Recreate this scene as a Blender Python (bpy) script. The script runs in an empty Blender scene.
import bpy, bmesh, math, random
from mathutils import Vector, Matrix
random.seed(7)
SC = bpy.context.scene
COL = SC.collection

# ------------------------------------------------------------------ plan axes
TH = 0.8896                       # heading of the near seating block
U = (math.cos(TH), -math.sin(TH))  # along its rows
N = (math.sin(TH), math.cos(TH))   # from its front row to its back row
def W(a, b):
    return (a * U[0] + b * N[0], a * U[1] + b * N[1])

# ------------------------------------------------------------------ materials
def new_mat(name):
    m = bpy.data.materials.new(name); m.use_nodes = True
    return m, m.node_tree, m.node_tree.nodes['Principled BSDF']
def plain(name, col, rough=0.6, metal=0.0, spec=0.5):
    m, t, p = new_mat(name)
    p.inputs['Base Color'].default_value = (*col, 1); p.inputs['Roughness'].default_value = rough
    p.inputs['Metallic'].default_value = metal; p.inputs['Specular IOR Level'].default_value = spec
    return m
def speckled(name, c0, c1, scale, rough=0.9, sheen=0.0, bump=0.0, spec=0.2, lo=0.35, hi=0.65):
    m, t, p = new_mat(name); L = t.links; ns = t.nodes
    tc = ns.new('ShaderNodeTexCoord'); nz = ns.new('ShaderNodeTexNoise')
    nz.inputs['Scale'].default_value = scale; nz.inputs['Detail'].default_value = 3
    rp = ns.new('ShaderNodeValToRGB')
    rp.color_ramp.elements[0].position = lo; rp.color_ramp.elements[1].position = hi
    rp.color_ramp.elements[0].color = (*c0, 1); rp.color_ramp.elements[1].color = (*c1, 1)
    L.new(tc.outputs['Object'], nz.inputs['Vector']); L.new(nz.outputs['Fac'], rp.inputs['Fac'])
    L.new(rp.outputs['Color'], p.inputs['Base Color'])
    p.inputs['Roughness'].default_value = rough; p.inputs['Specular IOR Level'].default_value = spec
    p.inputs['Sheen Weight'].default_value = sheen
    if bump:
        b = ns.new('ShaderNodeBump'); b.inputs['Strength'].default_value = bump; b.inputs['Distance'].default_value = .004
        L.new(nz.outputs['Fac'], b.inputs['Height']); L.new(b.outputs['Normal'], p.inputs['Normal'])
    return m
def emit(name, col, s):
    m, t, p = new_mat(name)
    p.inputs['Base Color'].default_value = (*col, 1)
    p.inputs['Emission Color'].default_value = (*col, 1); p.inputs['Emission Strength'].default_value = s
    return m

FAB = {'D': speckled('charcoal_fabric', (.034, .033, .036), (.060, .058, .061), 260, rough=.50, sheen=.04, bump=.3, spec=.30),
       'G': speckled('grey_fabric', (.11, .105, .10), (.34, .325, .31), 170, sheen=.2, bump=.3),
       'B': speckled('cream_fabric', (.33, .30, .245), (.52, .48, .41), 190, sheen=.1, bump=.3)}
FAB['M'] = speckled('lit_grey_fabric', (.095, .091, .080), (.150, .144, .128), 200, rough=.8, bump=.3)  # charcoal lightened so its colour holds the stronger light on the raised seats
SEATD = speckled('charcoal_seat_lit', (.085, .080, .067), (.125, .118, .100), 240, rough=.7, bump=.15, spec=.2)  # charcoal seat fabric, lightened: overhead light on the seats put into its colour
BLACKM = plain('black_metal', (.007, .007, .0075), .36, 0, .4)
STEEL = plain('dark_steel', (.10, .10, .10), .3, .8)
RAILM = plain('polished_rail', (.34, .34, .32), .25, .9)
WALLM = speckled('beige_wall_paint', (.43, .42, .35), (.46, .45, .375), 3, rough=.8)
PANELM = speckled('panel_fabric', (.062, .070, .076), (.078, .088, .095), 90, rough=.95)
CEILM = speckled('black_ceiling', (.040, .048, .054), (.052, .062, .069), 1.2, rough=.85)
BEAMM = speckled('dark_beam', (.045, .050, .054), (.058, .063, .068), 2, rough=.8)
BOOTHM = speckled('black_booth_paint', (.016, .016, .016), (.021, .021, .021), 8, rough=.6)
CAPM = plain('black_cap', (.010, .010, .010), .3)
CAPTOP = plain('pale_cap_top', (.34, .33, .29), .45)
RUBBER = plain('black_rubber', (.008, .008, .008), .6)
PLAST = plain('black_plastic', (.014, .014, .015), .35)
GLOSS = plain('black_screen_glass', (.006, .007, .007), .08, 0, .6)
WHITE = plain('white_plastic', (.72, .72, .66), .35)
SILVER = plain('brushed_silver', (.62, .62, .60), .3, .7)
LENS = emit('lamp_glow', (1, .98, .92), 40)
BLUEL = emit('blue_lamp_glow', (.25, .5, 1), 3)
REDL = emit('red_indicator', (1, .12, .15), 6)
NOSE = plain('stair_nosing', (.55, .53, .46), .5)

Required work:
Each line above is to be repeated exactly.

Solution below:
Recreate this scene as a Blender Python (bpy) script. The script runs in an empty Blender scene.
import bpy, bmesh, math, random
from mathutils import Vector, Matrix
random.seed(7)
SC = bpy.context.scene
COL = SC.collection

# ------------------------------------------------------------------ plan axes
TH = 0.8896                       # heading of the near seating block
U = (math.cos(TH), -math.sin(TH))  # along its rows
N = (math.sin(TH), math.cos(TH))   # from its front row to its back row
def W(a, b):
    return (a * U[0] + b * N[0], a * U[1] + b * N[1])

# ------------------------------------------------------------------ materials
def new_mat(name):
    m = bpy.data.materials.new(name); m.use_nodes = True
    return m, m.node_tree, m.node_tree.nodes['Principled BSDF']
def plain(name, col, rough=0.6, metal=0.0, spec=0.5):
    m, t, p = new_mat(name)
    p.inputs['Base Color'].default_value = (*col, 1); p.inputs['Roughness'].default_value = rough
    p.inputs['Metallic'].default_value = metal; p.inputs['Specular IOR Level'].default_value = spec
    return m
def speckled(name, c0, c1, scale, rough=0.9, sheen=0.0, bump=0.0, spec=0.2, lo=0.35, hi=0.65):
    m, t, p = new_mat(name); L = t.links; ns = t.nodes
    tc = ns.new('ShaderNodeTexCoord'); nz = ns.new('ShaderNodeTexNoise')
    nz.inputs['Scale'].default_value = scale; nz.inputs['Detail'].default_value = 3
    rp = ns.new('ShaderNodeValToRGB')
    rp.color_ramp.elements[0].position = lo; rp.color_ramp.elements[1].position = hi
    rp.color_ramp.elements[0].color = (*c0, 1); rp.color_ramp.elements[1].color = (*c1, 1)
    L.new(tc.outputs['Object'], nz.inputs['Vector']); L.new(nz.outputs['Fac'], rp.inputs['Fac'])
    L.new(rp.outputs['Color'], p.inputs['Base Color'])
    p.inputs['Roughness'].default_value = rough; p.inputs['Specular IOR Level'].default_value = spec
    p.inputs['Sheen Weight'].default_value = sheen
    if bump:
        b = ns.new('ShaderNodeBump'); b.inputs['Strength'].default_value = bump; b.inputs['Distance'].default_value = .004
        L.new(nz.outputs['Fac'], b.inputs['Height']); L.new(b.outputs['Normal'], p.inputs['Normal'])
    return m
def emit(name, col, s):
    m, t, p = new_mat(name)
    p.inputs['Base Color'].default_value = (*col, 1)
    p.inputs['Emission Color'].default_value = (*col, 1); p.inputs['Emission Strength'].default_value = s
    return m

FAB = {'D': speckled('charcoal_fabric', (.034, .033, .036), (.060, .058, .061), 260, rough=.50, sheen=.04, bump=.3, spec=.30),
       'G': speckled('grey_fabric', (.11, .105, .10), (.34, .325, .31), 170, sheen=.2, bump=.3),
       'B': speckled('cream_fabric', (.33, .30, .245), (.52, .48, .41), 190, sheen=.1, bump=.3)}
FAB['M'] = speckled('lit_grey_fabric', (.095, .091, .080), (.150, .144, .128), 200, rough=.8, bump=.3)  # charcoal lightened so its colour holds the stronger light on the raised seats
SEATD = speckled('charcoal_seat_lit', (.085, .080, .067), (.125, .118, .100), 240, rough=.7, bump=.15, spec=.2)  # charcoal seat fabric, lightened: overhead light on the seats put into its colour
BLACKM = plain('black_metal', (.007, .007, .0075), .36, 0, .4)
STEEL = plain('dark_steel', (.10, .10, .10), .3, .8)
RAILM = plain('polished_rail', (.34, .34, .32), .25, .9)
WALLM = speckled('beige_wall_paint', (.43, .42, .35), (.46, .45, .375), 3, rough=.8)
PANELM = speckled('panel_fabric', (.062, .070, .076), (.078, .088, .095), 90, rough=.95)
CEILM = speckled('black_ceiling', (.040, .048, .054), (.052, .062, .069), 1.2, rough=.85)
BEAMM = speckled('dark_beam', (.045, .050, .054), (.058, .063, .068), 2, rough=.8)
BOOTHM = speckled('black_booth_paint', (.016, .016, .016), (.021, .021, .021), 8, rough=.6)
CAPM = plain('black_cap', (.010, .010, .010), .3)
CAPTOP = plain('pale_cap_top', (.34, .33, .29), .45)
RUBBER = plain('black_rubber', (.008, .008, .008), .6)
PLAST = plain('black_plastic', (.014, .014, .015), .35)
GLOSS = plain('black_screen_glass', (.006, .007, .007), .08, 0, .6)
WHITE = plain('white_plastic', (.72, .72, .66), .35)
SILVER = plain('brushed_silver', (.62, .62, .60), .3, .7)
LENS = emit('lamp_glow', (1, .98, .92), 40)
BLUEL = emit('blue_lamp_glow', (.25, .5, 1), 3)
REDL = emit('red_indicator', (1, .12, .15), 6)
NOSE = plain('stair_nosing', (.55, .53, .46), .5)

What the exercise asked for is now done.